Sur 900 pages, on suit donc la quête de Lorca et de son équipe de chasseurs, leurs questionnements et remises en question. Impossible d'en dévoiler davantage, si ce n'est que l'on croisera une foule de personnages bizarros, des insurgés épris de liberté dans une société flippante de connectivité, d'intelligence artificielle et de virtualité.
La smart-city imaginée par Damasio me paraît terriblement proche de ce qui nous attend, et j'ai pris plaisir à cette démonstration implacable de l'emprise du néolibéralisme sur notre environnement, notre existence et notre esprit. Heureusement, il y a la beauté transcendante des furtifs -et je me surprends à espérer qu'ils existent vraiment, juste pour rendre la vie plus supportable.

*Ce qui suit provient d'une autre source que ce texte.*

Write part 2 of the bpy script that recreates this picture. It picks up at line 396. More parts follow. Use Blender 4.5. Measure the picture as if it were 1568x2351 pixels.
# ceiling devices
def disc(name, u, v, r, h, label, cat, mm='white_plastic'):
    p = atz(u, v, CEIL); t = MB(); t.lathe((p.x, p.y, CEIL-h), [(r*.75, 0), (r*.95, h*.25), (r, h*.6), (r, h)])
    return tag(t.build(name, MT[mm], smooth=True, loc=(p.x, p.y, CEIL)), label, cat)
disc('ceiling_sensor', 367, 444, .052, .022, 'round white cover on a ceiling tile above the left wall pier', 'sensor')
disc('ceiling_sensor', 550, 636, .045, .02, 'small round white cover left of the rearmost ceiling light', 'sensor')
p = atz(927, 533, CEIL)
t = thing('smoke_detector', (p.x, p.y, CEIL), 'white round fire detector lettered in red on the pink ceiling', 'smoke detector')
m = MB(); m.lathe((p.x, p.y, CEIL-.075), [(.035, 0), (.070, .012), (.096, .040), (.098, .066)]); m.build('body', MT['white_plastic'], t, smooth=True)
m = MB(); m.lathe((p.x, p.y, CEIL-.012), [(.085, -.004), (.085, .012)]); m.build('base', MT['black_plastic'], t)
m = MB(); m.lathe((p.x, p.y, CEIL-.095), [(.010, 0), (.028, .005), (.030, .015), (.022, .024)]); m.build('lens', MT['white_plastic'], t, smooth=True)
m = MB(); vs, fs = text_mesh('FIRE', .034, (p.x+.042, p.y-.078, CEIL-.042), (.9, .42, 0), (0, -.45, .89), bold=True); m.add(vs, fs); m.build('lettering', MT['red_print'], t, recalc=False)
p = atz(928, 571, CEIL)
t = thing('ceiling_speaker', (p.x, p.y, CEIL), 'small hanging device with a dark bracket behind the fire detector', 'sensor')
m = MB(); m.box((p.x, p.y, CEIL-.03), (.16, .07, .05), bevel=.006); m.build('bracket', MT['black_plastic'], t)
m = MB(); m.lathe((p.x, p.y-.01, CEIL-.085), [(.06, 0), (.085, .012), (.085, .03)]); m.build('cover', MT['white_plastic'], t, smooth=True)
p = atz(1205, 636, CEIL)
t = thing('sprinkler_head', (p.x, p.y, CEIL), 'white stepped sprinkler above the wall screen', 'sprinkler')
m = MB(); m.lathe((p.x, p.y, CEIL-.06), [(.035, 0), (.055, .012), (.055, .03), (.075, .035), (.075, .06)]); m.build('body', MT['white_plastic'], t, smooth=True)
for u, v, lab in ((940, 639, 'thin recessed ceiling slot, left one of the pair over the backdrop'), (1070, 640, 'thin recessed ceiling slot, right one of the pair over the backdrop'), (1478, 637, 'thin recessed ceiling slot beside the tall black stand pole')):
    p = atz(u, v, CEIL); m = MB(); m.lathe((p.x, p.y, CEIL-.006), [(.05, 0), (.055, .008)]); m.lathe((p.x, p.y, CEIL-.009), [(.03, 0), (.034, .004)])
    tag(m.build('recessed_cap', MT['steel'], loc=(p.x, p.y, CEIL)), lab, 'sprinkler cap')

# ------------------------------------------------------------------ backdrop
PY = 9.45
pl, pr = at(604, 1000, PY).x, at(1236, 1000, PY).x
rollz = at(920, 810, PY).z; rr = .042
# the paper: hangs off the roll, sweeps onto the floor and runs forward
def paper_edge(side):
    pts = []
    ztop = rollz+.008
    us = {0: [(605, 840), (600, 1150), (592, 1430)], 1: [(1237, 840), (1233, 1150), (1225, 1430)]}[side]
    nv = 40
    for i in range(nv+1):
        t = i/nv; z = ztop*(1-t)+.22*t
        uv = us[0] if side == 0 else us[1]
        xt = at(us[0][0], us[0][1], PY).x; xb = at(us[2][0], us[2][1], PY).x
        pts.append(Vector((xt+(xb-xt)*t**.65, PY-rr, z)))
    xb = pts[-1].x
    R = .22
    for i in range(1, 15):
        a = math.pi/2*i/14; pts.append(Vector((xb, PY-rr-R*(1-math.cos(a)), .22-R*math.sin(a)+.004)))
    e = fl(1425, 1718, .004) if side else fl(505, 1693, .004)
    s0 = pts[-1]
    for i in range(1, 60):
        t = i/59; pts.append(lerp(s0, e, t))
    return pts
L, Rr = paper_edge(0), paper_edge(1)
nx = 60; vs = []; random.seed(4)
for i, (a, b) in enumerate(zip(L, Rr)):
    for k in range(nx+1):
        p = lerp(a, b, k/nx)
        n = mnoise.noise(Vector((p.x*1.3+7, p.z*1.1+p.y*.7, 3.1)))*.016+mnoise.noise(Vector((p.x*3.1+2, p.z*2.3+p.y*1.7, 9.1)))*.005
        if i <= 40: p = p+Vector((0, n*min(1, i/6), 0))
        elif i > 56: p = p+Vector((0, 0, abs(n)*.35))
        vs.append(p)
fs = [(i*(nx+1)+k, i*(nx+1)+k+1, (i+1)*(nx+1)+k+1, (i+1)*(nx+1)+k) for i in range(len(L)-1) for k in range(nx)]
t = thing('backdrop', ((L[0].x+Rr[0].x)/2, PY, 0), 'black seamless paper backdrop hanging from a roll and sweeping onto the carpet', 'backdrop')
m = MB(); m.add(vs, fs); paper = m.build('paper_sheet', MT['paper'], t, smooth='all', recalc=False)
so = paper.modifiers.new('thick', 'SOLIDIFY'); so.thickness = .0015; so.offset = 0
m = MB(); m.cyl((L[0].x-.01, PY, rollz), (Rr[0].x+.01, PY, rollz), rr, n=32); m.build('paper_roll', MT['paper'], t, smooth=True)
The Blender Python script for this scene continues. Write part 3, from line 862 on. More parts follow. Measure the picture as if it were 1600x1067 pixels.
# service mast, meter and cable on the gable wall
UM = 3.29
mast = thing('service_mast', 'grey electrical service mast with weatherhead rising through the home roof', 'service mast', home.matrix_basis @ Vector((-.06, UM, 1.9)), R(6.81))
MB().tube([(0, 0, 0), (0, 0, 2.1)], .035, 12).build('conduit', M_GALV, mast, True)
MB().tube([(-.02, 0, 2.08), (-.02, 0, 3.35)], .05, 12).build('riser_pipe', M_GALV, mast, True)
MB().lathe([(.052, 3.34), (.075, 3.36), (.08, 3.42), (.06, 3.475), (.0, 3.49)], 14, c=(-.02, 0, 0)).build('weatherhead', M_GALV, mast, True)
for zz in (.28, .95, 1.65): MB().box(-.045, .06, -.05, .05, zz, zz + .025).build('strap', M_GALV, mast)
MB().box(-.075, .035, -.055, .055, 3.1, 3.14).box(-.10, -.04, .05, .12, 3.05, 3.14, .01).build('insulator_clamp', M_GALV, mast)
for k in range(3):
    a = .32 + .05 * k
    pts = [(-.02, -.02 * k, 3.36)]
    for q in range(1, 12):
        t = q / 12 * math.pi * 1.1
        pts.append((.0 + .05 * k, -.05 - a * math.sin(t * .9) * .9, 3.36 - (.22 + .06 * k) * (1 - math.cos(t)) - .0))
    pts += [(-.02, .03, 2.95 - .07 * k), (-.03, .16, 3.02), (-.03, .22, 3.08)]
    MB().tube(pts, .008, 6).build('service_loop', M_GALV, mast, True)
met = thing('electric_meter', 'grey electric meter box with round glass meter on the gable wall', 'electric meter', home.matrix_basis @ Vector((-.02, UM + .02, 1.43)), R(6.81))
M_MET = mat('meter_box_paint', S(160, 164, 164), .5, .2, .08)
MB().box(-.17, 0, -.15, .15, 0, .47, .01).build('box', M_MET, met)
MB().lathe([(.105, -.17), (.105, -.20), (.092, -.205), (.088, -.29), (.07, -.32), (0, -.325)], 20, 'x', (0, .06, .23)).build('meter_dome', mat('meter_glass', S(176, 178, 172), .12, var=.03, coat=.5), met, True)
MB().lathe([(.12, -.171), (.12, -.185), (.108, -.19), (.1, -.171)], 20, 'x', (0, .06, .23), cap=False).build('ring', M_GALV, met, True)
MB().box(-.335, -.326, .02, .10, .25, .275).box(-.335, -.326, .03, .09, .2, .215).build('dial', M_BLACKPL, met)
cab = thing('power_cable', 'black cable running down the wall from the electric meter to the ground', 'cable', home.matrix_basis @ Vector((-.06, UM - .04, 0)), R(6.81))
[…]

Enfin, il y a le style Damasio, qui joue avec les mots et les sons, invente une nouvelle langue et de nouveaux signes, et c'est un enchantement à lire ! J'avais l'impression que mon esprit s'ouvrait et se déployait davantage, au fur et à mesure que je tournais les pages et découvrais une nouvelle poésie-fantaisie des mots et une nouvelle conception du monde, un peu à l'instar des personnages.
Seul bémol : l'histoire d'amour entre Lorca et Sahar, et celle de leur amour fou pour Tishka, qui donnent un petit coup de mou au roman dans son deuxième tiers. du moins, mon âme endurcie y a été moins sensible.
Ca reste néanmoins un livre incroyable de force et d'inventivité, de beauté et de poésie, de folie, de liberté, d'émotion et d'intelligence. Eblouissant.